OK, let's go back to how the book describes things.

Here is just an idea you could try.

For a kilt with a waist of 39 and hips of 43 we figure out the splits. 1/2 of 38 = 19.5 and 1/2 of 43 = 21.5. So I would pick splits of around 20/19 & 21/22. or even 20/19 & 20/23.

The apron taper will take up the difference.

With a hip back split of 22 I would create 22 - 1 inch reveal pleats. These would then taper to the waist of 19/22=.863 or pretty close to 7/8 inch. (This is why I converted over and use metric.)

Pick up the first pleat and pin it so that your element is centered in a 1 inch width at the hip. (The center of your center element is 1/2 inch from the pleat edge)

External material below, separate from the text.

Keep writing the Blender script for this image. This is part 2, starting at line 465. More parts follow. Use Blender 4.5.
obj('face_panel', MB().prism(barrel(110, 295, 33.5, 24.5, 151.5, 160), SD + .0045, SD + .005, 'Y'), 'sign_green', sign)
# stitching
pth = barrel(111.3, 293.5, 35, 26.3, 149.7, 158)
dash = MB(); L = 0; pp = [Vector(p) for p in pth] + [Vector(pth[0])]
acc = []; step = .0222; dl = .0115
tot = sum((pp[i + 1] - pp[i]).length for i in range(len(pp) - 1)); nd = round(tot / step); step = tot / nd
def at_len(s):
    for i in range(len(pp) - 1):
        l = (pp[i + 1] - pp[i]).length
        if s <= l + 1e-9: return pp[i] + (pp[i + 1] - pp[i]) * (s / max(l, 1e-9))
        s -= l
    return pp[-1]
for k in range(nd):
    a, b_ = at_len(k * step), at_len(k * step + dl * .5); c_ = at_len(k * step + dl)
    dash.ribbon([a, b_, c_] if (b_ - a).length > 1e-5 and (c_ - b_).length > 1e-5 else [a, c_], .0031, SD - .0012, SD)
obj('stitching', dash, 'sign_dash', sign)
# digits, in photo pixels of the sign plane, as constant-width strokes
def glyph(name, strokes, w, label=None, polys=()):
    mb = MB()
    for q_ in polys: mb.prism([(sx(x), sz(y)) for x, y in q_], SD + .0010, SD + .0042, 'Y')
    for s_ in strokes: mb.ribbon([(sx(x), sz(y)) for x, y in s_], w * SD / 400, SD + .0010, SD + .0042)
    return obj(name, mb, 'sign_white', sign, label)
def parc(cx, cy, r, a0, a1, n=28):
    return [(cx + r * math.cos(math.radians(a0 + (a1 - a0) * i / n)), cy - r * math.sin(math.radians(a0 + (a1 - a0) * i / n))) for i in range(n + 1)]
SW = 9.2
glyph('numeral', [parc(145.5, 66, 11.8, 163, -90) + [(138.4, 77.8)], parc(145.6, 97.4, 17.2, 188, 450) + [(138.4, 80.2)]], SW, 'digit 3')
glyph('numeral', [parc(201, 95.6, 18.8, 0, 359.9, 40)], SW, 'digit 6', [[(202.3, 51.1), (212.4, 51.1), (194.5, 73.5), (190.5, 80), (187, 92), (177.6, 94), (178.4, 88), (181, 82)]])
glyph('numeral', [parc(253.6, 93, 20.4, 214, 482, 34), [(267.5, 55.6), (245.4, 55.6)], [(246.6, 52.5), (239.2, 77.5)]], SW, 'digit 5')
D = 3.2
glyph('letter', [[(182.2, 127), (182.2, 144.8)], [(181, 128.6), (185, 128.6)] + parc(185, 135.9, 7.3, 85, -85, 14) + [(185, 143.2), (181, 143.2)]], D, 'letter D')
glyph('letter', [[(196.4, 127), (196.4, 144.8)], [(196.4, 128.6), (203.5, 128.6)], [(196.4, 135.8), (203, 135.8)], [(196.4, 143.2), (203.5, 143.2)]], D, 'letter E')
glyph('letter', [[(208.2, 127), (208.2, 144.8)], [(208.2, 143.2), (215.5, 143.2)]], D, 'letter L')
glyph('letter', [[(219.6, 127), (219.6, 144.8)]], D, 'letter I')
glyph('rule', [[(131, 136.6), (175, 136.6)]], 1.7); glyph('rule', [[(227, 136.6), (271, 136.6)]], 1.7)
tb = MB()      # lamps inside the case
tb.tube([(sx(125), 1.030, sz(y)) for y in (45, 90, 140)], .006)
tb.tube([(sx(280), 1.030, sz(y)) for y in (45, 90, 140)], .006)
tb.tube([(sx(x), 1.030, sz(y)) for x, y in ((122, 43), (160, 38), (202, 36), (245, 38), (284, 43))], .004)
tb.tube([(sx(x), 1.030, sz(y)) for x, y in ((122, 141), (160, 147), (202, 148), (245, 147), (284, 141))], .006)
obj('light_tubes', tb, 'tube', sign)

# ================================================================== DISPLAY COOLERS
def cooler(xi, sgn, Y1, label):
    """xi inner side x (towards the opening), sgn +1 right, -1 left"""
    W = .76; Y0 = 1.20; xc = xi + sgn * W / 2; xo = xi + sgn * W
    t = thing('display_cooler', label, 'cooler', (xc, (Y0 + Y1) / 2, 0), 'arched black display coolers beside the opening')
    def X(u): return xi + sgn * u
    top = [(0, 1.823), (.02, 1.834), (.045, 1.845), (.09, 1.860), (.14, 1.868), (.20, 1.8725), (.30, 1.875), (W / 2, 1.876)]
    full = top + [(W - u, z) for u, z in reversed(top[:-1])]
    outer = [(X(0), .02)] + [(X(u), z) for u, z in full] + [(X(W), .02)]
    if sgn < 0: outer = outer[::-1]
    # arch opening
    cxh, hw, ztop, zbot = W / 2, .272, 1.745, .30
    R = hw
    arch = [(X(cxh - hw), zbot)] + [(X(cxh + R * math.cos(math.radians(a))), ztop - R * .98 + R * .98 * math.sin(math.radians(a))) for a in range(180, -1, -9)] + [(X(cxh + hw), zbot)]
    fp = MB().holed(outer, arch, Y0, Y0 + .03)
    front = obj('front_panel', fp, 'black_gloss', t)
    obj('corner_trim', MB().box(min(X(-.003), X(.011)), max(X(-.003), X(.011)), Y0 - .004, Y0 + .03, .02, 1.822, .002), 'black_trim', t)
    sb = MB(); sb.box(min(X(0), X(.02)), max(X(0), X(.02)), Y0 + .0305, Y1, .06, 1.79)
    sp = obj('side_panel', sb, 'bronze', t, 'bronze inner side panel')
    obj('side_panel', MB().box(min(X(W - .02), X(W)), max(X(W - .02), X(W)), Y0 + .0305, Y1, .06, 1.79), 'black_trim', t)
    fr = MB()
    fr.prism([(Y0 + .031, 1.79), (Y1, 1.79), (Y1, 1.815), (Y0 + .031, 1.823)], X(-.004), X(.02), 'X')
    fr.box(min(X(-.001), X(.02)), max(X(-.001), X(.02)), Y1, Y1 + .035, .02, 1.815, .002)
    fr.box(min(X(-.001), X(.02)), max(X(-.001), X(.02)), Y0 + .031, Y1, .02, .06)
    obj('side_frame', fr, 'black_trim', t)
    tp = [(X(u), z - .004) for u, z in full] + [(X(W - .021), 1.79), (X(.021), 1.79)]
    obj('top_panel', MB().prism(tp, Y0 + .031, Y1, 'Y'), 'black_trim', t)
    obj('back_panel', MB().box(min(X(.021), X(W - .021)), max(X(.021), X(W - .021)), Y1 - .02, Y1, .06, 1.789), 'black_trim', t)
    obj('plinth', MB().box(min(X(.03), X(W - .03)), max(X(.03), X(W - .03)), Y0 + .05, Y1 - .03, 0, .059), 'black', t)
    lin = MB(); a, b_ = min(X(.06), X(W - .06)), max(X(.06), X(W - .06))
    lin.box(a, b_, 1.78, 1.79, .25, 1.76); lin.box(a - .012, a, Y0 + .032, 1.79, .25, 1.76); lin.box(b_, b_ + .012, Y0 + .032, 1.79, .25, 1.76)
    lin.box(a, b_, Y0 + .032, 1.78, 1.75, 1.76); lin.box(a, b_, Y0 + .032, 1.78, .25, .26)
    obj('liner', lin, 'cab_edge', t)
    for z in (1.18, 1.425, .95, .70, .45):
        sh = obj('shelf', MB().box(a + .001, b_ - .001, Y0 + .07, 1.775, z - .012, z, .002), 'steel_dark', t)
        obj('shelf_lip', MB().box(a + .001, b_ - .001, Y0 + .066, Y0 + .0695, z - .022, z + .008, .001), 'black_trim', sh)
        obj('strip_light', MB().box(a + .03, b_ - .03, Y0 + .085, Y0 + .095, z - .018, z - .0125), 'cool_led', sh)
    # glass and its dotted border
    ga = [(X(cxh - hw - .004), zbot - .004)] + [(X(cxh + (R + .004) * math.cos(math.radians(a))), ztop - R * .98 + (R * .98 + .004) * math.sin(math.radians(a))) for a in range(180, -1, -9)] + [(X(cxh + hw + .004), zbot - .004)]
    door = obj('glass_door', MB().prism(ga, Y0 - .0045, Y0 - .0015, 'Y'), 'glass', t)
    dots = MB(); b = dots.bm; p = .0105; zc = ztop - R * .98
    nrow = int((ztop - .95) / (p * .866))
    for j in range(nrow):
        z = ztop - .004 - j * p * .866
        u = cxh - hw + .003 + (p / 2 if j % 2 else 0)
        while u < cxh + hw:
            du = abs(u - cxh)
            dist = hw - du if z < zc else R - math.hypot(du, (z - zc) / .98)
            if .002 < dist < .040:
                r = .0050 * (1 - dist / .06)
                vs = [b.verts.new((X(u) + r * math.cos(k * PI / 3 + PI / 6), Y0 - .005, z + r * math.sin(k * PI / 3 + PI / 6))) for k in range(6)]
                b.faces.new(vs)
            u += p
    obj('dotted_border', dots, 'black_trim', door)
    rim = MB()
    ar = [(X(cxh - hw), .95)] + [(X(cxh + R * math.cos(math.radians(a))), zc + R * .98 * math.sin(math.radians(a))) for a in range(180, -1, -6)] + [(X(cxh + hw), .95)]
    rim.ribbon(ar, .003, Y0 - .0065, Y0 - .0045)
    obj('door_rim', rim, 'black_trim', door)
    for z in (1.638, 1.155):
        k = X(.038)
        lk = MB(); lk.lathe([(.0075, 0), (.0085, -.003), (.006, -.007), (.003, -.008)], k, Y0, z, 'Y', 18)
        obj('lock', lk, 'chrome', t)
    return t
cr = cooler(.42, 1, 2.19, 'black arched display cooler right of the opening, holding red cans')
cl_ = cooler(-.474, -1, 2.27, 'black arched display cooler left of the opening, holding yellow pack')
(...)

Pin your taper into the this first pleat gradually to the 7/8 inch at the waist. ( The center element is now 7/16 inch from the edge of the pleat.

Now pin the second pleat exactly the same as the first. Don't try to pin the second to the first just duplicate in the second exactly what you did on the first.

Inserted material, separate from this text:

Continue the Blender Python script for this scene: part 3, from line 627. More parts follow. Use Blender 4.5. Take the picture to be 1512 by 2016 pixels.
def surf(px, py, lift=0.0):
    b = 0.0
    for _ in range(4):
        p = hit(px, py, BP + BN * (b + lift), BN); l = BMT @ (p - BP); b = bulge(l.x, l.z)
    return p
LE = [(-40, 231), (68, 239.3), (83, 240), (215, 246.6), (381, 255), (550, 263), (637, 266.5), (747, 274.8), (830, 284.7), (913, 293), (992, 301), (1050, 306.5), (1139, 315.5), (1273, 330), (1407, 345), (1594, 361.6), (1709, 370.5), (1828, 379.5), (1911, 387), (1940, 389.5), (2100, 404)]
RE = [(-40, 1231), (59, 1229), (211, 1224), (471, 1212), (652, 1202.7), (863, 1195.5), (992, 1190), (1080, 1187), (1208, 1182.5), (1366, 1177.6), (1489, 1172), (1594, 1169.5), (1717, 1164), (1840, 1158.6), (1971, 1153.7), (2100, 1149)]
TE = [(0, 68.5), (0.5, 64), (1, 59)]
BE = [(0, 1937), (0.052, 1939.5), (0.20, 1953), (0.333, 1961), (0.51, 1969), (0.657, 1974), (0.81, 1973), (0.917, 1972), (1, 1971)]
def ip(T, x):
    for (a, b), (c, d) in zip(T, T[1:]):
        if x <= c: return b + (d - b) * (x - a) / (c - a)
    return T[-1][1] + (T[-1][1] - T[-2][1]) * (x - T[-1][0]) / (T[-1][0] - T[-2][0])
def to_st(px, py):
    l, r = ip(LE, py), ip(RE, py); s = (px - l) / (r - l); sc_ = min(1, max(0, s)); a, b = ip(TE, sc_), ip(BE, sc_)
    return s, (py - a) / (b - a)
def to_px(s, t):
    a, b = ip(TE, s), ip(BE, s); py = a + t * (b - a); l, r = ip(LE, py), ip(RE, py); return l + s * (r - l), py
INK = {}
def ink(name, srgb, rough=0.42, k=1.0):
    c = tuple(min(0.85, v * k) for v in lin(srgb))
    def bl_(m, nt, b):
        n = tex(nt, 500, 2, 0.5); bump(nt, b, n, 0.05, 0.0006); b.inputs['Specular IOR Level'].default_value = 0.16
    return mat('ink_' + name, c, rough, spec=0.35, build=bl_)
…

then lay the first pleat on top of the second so that the second pleat shows 1 inch at the bottom of the 8 inch Fell and shows 7/8 inch 2 inches down from the top of the kilt.

Stitch pleat one to pleat two.

Now, when you are done pick up pleat three and pin it exactly the same as you did for 1 and 2. Pin pleat two onto pleat three just as you did two to one. Stitch pleat two to pleat three.